Sem nenhuma pompa, e com ainda menor circunstância, chegou ontem à Base Naval do Alfeite o primeiro dos dois submarinos adquiridos para modernizar a armada nacional. Em circunstâncias normais dir-se-ia ser um momento marcante e a assinalar. Portugal tem um «território marítimo» em progressão que é já o maior dos Estados europeus e os submarinos – a arma dos pobres – são quem garante melhor eficiência e relação custo/benefício. Seria, assim, um marco para as forças armadas portuguesas. Acontece, porém, que Portugal não vive circunstâncias normais: contas públicas profundamente desequilibradas, um défice orçamental de 9,3% considerado excessivo pelas regras europeias, endividando-se no exterior à razão de 2 M€/hora (!), crescendo economicamente a um ritmo quase nulo que coloca o país em permanente e contínua divergência com os seus parceiros europeus, com uma taxa de desemprego na casa dos 10% que atinge quase 600.000 portugueses, uma taxa de esforço fiscal sem igual ou paralelo na nossa história, tudo completado por um clima de permanente crise política.

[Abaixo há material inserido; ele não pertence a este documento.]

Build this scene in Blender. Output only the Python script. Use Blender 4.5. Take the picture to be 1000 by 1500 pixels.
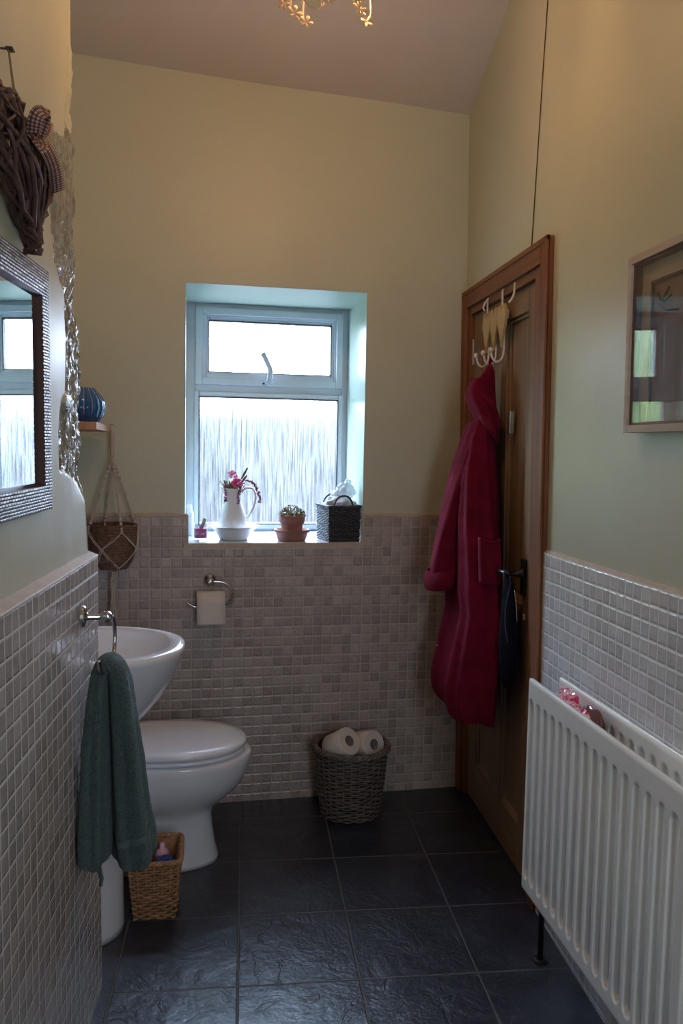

Neste ambiente crítico, de crise e conturbado, o mínimo que se exigiria era que a manutenção da aquisição das duas embarcações tivesse sido amplamente discutida e objecto de profunda meditação. Não está em causa a sua utilidade ou a sua importância absoluta. Está em causa saber se o País comporta mais este encargo que se anuncia como responsável por mais um rombo nas contas públicas nacionais agravando o défice de 2010, 2011 e 2012 para lá do esperado e obrigando a novas e mais drásticas reduções na despesa pública ou, o mais provável, levando a novo aumento de impostos que evite a subida do défice, quando se sabe que, não havendo dinheiro para pagar tal aquisição ao consórcio alemão vendedor, a mesma terá de ser feita a crédito, com dinheiro pedido emprestado no exterior, quem sabe se a bancos alemães; e está em causa a importância relativa da referida aquisição, isto é, saber se não existiriam outras e mais prementes urgências a que fazer face pelo poder político. Governar é escolher e optar permanentemente sobre a afectação de recursos sempre escassos a necessidades sempre superiores.

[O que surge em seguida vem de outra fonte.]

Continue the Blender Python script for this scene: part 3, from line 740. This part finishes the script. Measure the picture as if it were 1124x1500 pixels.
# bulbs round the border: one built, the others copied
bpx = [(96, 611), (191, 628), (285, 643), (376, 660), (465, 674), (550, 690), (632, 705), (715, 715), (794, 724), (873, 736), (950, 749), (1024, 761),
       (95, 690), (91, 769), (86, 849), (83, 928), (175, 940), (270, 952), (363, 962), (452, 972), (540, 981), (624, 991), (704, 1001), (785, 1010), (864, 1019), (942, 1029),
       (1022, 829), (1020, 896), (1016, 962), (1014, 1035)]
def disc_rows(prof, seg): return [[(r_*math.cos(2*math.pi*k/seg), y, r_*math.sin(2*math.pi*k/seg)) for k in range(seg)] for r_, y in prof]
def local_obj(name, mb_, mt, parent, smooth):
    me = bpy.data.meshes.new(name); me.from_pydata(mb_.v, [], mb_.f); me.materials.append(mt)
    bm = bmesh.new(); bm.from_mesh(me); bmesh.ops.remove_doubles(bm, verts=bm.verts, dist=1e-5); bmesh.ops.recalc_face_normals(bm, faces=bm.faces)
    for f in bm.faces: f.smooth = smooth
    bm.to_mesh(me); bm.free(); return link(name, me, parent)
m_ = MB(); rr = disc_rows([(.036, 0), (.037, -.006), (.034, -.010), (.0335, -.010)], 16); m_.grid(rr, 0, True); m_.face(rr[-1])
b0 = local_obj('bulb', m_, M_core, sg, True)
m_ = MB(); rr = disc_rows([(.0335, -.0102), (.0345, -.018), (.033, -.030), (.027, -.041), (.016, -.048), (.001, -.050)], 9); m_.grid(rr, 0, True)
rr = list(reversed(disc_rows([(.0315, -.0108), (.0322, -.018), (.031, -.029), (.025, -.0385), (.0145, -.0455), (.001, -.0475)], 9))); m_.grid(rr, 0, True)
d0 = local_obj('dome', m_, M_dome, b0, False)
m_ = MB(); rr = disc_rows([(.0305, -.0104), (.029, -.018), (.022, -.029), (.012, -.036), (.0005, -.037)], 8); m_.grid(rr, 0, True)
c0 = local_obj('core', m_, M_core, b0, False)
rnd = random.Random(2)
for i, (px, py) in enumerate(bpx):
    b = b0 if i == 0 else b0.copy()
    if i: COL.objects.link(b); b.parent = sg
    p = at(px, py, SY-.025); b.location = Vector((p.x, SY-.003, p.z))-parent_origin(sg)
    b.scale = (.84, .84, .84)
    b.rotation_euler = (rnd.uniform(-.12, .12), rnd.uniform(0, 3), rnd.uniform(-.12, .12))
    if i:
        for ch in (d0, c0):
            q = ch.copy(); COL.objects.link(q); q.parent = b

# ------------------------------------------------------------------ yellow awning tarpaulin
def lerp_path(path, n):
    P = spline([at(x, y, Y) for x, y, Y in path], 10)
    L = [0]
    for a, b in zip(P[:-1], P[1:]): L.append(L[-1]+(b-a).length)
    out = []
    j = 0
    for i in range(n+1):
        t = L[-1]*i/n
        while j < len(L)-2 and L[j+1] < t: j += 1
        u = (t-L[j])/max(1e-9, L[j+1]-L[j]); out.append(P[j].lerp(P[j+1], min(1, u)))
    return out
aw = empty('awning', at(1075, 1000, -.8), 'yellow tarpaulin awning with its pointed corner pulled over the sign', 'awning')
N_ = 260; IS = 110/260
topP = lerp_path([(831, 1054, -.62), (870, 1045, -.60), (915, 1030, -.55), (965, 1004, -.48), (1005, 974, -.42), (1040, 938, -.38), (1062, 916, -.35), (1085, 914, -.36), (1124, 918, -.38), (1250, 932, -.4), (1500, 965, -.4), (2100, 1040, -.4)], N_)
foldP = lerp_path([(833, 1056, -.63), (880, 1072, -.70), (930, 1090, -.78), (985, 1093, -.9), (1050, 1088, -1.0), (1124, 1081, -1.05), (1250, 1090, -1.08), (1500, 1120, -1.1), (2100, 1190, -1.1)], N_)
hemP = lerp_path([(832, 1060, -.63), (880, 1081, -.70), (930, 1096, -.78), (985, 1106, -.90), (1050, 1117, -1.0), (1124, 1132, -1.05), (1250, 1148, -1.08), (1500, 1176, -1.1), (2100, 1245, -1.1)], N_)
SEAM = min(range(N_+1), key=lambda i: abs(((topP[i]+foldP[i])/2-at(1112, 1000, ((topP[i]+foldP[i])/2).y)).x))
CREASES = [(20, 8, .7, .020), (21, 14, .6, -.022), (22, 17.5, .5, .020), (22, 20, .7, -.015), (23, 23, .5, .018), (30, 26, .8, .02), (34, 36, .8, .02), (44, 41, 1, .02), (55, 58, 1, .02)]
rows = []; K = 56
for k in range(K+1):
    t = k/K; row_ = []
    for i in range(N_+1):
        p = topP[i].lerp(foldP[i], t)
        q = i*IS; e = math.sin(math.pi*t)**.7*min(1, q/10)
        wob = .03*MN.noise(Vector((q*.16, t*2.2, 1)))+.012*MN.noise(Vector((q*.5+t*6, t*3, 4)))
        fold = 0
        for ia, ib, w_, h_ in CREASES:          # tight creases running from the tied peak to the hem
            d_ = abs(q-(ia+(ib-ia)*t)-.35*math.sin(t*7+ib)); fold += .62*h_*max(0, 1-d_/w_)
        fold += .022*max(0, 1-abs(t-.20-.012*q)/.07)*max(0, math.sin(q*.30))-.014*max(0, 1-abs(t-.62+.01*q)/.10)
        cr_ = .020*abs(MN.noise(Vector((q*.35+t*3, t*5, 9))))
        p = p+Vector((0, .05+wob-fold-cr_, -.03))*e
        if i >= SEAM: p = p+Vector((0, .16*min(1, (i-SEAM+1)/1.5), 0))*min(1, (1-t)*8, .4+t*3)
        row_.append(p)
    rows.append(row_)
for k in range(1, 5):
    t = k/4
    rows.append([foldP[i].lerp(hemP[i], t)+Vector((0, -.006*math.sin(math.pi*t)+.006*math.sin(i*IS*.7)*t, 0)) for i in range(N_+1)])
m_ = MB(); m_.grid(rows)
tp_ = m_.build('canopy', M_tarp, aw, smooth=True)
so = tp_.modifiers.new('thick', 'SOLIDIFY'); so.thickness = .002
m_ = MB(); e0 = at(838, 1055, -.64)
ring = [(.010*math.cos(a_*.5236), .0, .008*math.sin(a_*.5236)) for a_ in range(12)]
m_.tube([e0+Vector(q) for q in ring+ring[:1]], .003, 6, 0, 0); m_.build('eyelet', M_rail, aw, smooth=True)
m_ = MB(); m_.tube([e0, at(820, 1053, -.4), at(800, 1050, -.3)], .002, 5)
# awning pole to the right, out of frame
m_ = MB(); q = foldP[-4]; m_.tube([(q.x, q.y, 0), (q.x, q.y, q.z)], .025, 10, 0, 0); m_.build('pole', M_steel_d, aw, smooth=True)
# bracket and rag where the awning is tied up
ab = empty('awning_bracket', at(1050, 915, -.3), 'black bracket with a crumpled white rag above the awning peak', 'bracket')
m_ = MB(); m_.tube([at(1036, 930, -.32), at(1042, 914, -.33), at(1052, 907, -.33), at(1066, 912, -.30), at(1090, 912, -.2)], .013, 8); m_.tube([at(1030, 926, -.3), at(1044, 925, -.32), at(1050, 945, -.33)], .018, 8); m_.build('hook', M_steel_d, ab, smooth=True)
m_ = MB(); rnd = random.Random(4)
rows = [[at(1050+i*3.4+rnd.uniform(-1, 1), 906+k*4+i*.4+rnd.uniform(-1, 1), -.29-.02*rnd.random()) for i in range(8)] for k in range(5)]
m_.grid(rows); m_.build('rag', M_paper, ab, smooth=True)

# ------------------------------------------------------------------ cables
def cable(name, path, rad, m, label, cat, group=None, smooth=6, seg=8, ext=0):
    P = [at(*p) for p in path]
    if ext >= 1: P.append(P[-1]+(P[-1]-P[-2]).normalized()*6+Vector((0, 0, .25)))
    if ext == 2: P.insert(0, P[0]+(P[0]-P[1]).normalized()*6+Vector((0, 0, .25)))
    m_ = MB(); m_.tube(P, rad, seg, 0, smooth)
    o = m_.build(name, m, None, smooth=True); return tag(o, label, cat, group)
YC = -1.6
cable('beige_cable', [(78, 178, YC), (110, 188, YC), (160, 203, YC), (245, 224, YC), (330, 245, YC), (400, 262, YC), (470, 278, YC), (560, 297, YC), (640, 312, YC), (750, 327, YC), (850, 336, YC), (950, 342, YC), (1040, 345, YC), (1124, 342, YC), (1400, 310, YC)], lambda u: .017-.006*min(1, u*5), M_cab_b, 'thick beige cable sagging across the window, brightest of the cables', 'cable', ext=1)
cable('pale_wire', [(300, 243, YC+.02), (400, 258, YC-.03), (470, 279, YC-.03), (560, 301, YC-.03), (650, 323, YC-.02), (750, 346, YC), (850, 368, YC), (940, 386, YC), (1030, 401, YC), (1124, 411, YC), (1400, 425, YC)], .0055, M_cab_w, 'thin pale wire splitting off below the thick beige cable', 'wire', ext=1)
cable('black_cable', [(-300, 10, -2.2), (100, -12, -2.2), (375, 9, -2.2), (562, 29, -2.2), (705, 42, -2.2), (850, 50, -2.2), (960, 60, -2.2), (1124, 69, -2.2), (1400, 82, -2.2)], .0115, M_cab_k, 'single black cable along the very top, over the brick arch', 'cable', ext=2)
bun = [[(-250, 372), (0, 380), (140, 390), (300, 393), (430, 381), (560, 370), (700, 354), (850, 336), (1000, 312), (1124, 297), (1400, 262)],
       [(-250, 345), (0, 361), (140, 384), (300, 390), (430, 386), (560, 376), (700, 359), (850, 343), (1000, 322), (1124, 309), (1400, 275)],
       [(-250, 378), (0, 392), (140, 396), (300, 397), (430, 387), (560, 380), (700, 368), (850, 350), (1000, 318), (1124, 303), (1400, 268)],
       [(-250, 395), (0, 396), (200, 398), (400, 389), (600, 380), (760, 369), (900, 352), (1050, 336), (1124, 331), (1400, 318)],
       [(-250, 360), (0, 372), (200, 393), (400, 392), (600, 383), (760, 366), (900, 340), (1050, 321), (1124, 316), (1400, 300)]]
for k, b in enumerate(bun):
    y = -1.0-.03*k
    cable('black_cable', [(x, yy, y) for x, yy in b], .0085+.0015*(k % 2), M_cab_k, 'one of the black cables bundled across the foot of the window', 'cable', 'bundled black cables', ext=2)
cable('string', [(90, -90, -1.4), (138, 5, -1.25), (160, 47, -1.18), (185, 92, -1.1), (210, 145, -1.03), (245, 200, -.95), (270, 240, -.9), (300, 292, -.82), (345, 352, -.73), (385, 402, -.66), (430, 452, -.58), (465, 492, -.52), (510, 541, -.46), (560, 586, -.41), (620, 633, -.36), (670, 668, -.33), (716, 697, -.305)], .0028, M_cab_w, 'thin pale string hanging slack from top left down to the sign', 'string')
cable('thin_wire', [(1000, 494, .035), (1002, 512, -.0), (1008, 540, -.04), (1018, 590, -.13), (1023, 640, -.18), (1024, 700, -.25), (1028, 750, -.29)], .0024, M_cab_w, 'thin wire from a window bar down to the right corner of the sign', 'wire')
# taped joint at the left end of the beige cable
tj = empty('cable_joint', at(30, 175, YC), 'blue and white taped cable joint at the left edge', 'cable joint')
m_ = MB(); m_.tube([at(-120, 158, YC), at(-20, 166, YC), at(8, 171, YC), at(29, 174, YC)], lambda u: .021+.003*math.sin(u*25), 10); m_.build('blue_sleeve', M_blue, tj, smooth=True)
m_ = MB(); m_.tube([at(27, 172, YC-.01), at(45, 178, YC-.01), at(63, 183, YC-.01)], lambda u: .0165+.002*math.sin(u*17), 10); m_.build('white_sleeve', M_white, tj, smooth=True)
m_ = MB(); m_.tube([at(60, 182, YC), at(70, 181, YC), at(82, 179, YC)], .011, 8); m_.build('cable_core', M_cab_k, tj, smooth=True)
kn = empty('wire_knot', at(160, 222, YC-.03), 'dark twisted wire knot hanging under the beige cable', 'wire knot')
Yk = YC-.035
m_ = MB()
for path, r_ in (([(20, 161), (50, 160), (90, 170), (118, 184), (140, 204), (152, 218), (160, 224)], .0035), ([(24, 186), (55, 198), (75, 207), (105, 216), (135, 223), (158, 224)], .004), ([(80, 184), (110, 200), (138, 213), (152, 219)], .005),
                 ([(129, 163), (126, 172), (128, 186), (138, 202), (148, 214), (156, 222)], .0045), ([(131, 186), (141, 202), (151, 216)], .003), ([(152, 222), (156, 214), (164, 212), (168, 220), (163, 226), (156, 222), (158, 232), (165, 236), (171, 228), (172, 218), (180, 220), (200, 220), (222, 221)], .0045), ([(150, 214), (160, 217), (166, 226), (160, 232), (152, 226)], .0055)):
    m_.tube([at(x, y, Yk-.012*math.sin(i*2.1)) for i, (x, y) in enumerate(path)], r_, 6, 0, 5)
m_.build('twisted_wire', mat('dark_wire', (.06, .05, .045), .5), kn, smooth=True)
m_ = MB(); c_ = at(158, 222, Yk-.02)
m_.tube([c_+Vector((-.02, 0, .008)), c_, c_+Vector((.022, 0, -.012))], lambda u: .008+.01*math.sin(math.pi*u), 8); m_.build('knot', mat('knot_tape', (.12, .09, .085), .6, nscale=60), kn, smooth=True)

Uma visão humanista e personalista da política coloca no topo das prioridades da governação as condições de vida, de dignidade e de realização das pessoas e dos cidadãos. Não renega a importância das políticas públicas, nomeadamente da defesa e da segurança nacionais. Mas não as erige em prioridade primeira da actuação do poder público. Essa foi a marca distintiva do império soviético – que privilegiou a defesa e o armamento militar, a segurança e o securitarismo, às concretas condições de vida dos cidadãos, criando uma sociedade segura de cidadãos pobres, famintos e carenciados. Não é essa a marca identificadora dos regimes políticos ocidentais.
Por isso, sem se entrar na discussão politiqueira em torno dos contratos de aquisição dos submarinos – sobre a qual a generalidade dos opinantes se pronuncia sem conhecer o seu concreto e específico conteúdo – que deve ser deixada para as instâncias adequadas, nomeadamente as judiciais naquilo que estão a investigar, não pode deixar de se referenciar e lamentar a falta de debate político sério sobre a oportunidade da manutenção de um negócio cuja dimensão e contornos teriam merecido aquele debate.